I returned to the green foothills late in life after wandering around along the California coast for many years. A walk down a rocky road known as Rapley Ranch Trail eventually led me to greener pastures and a lonely ridge top with a view of the setting sun, all aglow out on the distant Pacific ocean, refreshing and renewing my tired spirit. I felt grateful for the warmth and peaceful feeling flowing through me as I reflected on the wonder of life while gazing at the glowing golden hills of Langley, Mindego, Skyline Ridge, and Windy Gap that lay to the west of the quiet little hamlet of La Honda. As the sun slowly melted into the ocean a cool breeze picked up, lifting my spirits like the soaring red tail hawks, transporting my thoughts to another place, far, far away. Suddenly I was around a campfire with my father in the magical Milestone Basin of the Sierra Nevada. We were laughing and recalling how we tracked and rustled seven skittish donkeys on a frosty morning, leading them back to camp from their perch on a sunny bench miles from camp, and packed them up before our dusty trek over Forester Pass later in the day, which became quite an adventure during a wild summer snowstorm. Not only was he a trail wise packer, but he was also a former student and friend of Wally Stegner, who must have been a great teacher, as my dear old dad also loved the sound of mountain water and had a way with words, weaving them into wonderful stories about a different time, when he was a young cowboy learning the ropes as a packer in Montana, giving me perspective on my life and relative good fortune to have had a chance as a big-eyed child to ride horseback with him on Langley Hill or to pack his beloved big-eared donkeys with him in Kings Canyon, and to hold sacred those fleeting moments, whether they be in the glorious green foothills of the Bay Area or in the majestic high Sierra.
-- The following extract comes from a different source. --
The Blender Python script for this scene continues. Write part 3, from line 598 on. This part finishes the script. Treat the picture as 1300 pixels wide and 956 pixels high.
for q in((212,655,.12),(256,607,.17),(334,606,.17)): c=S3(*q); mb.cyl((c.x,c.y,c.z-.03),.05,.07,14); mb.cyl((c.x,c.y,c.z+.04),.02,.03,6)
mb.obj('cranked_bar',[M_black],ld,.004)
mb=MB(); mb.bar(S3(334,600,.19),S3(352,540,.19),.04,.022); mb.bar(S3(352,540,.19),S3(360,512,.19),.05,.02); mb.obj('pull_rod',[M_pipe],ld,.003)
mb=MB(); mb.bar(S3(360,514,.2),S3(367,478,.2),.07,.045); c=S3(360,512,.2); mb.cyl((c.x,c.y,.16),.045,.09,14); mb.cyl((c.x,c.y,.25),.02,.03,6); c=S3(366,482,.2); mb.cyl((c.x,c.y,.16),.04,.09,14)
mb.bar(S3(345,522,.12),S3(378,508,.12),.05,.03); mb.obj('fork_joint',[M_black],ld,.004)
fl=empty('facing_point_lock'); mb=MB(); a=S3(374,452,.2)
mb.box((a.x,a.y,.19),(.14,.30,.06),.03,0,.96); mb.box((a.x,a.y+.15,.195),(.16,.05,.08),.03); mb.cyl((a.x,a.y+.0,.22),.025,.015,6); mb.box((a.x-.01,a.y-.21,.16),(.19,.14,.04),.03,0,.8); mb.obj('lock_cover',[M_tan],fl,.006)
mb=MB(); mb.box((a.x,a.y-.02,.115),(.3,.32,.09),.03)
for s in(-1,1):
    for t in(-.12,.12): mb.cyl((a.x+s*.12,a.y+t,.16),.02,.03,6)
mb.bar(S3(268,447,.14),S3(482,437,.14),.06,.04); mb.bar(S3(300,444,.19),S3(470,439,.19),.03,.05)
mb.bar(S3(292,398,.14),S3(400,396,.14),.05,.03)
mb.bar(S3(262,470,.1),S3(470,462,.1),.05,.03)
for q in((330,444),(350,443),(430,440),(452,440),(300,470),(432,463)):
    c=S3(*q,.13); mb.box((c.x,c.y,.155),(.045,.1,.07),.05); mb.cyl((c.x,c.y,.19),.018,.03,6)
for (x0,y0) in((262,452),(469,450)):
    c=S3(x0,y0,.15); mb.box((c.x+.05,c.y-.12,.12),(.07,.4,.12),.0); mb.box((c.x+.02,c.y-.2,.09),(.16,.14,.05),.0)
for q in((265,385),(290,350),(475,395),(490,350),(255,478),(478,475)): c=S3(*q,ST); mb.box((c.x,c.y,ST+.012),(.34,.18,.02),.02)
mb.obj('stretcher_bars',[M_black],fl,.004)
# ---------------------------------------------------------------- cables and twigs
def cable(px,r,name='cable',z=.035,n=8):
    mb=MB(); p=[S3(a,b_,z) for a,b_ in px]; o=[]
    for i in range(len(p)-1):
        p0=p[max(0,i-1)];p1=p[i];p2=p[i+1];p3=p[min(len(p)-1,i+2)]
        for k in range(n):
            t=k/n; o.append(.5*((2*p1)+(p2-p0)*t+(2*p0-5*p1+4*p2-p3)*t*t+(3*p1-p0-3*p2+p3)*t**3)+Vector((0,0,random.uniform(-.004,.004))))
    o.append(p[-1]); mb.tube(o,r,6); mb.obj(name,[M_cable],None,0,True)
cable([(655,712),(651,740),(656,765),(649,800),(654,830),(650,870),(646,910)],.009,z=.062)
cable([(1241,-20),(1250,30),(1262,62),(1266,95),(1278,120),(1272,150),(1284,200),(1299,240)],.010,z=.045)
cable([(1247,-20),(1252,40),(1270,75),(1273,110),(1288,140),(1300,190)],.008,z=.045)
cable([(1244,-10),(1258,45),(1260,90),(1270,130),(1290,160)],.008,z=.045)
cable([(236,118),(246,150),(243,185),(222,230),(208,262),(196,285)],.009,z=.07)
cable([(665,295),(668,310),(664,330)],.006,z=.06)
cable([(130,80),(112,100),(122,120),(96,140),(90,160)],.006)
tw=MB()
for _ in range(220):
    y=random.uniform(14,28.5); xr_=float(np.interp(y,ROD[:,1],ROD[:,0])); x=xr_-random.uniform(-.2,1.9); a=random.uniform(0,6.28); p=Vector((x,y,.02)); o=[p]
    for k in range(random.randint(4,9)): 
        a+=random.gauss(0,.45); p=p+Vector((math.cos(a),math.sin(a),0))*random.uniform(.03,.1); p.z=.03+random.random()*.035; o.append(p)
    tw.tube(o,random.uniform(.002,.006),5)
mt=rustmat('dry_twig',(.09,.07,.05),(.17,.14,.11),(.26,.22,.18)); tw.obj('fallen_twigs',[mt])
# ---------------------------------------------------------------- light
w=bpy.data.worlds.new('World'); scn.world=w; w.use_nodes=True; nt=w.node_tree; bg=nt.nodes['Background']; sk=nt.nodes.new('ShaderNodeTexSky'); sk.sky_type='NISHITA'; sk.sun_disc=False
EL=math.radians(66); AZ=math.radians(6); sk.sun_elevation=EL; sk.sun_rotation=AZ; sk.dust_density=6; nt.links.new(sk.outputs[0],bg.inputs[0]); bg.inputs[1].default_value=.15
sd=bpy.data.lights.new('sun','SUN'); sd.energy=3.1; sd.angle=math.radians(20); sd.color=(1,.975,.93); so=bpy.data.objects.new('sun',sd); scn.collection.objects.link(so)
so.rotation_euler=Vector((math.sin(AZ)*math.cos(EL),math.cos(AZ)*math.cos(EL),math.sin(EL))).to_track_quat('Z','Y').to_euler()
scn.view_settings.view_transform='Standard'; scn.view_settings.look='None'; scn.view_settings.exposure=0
Will Wyman, Green Foothills Development Director


Funny, how annoying I found it when, in the steamy heat somewhere along a jungle trail, or climbing a Mayan pyramid in the Yucatan, a disarmingly handsome young man repeated a line from some EST-like workshop he’d attended: “get some altitude on your attitude”.

Yet that irritating dictum worked its way into my psyche like a foxtail into socks. Always, when backpacking or hiking, I want to reach a peak, not only in hopes of a possible Galen Rowell class view, but – to gain some altitude on my attitude. And to accede to John Muir’s urging to let the mountains bring me their glad tidings. Their vastness, too, eclipses life’s disappointments, salves wounds, and inspire: upthrust, young and jagged, only to be eroded down to softer curves over eons, enduring.

Whatever is greater than I is there, too, giving me hope to carry back down the mountain, like a vial of holy water from Lourdes, into the intrusive loudness, busyness, abrasion of the spirit back in the everyday world, to hold me until I can ascend once again to gain some altitude on my attitude.